Seventy-four percent of Texas construction companies say they are having a hard time finding hourly craft workers, like carpenters, electricians or plumbers.

That's according to a survey released Wednesday by the Associated General Contractors of America.

In Houston, 11 of the 14 companies that responded have that problem. That's despite construction being down here.

"Houston went from one of the fastest-growing, if not the fastest-growing construction job market to a market that's more stable at this point," Brian Turmail with AGC said.

He said last year, Houston added only 400 construction jobs. Austin, San Antonio and Dallas all added at least 1,000 during that time.

Neil Eldin, dean of the College of Technology at the University of Houston, said the shortage in skilled construction workers has long been a trend.

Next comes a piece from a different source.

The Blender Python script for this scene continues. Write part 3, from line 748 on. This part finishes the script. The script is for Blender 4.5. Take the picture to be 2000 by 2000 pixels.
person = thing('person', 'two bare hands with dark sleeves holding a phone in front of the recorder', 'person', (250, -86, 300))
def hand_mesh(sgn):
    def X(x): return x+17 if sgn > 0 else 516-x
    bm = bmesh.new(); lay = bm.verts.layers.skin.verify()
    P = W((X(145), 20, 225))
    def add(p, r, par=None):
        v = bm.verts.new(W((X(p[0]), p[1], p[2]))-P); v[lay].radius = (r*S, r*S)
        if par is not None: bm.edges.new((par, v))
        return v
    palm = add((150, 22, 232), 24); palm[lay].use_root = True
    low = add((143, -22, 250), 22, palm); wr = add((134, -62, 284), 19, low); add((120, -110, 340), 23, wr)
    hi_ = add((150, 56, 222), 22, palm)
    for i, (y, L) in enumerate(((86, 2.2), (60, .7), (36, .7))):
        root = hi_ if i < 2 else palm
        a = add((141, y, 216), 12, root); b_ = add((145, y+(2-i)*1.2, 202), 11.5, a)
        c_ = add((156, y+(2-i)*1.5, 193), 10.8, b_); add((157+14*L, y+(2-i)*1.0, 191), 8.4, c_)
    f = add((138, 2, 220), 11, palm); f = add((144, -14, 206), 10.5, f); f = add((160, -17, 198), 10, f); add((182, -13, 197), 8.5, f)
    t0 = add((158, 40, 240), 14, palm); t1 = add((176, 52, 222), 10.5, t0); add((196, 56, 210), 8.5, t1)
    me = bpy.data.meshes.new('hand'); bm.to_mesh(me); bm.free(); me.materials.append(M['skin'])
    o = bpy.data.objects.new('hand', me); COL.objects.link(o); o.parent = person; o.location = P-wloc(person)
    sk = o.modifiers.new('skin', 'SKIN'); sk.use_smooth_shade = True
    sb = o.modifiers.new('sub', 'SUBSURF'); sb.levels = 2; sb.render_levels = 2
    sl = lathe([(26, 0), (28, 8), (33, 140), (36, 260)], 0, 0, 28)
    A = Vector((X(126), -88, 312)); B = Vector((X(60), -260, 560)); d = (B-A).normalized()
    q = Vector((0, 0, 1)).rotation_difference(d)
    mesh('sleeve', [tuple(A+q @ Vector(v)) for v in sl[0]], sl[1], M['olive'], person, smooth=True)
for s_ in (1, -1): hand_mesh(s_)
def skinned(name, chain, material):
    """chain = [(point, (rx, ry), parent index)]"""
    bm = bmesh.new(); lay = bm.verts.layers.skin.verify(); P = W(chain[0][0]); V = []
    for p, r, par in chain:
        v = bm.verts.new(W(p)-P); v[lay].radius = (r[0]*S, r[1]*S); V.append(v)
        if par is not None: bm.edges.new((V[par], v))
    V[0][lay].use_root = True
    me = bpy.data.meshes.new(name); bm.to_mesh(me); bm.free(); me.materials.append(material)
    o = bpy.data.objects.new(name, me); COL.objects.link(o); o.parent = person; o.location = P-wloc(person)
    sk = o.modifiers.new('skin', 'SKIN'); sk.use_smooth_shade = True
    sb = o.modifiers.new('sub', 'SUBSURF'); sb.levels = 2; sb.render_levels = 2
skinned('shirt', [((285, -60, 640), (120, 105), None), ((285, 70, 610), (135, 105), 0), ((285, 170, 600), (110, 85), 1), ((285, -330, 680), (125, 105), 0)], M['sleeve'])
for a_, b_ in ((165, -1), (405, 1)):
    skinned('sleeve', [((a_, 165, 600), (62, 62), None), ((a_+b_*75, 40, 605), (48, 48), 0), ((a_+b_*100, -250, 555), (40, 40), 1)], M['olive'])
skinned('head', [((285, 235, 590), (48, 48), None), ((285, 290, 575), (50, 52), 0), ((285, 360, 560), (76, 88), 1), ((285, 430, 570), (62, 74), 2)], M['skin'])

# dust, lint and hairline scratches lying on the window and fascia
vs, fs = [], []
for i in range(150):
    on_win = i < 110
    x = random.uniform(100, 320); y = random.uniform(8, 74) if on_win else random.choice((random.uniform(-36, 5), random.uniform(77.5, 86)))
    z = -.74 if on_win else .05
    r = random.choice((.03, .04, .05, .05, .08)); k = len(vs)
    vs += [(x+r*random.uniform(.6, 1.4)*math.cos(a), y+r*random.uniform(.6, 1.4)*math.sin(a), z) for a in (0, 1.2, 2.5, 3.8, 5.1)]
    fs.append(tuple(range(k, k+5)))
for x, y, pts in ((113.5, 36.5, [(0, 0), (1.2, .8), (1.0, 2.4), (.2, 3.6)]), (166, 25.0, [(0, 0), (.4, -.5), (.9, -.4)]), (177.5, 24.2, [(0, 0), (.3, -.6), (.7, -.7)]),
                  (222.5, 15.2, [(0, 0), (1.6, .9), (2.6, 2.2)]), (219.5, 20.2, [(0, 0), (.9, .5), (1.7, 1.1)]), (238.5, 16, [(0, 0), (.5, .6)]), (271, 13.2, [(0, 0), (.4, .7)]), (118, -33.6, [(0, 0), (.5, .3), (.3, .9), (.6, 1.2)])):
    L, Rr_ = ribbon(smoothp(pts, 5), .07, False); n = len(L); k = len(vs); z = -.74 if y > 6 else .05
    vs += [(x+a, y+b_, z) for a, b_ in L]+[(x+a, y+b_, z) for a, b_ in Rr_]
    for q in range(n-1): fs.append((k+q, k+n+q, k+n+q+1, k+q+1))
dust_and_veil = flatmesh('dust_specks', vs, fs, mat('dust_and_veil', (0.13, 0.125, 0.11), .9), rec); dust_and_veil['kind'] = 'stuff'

That's why the building slowdown here in Houston hasn't considerably affected demand for more workers.

"Even if you take that demand off because of the huge deficit that we have – deficit in workers, deficit in crafts numbers that we needed – then you are still facing shortages," Eldin said.

He said the problem has been growing for the last 30 to 40 years nationwide, in part because the construction sector has had to compete with jobs in manufacturing and the growing tech sector.

The Associated General Contractors propose bringing back construction education in high schools and call for immigration reform that would increase the pool of legal workers.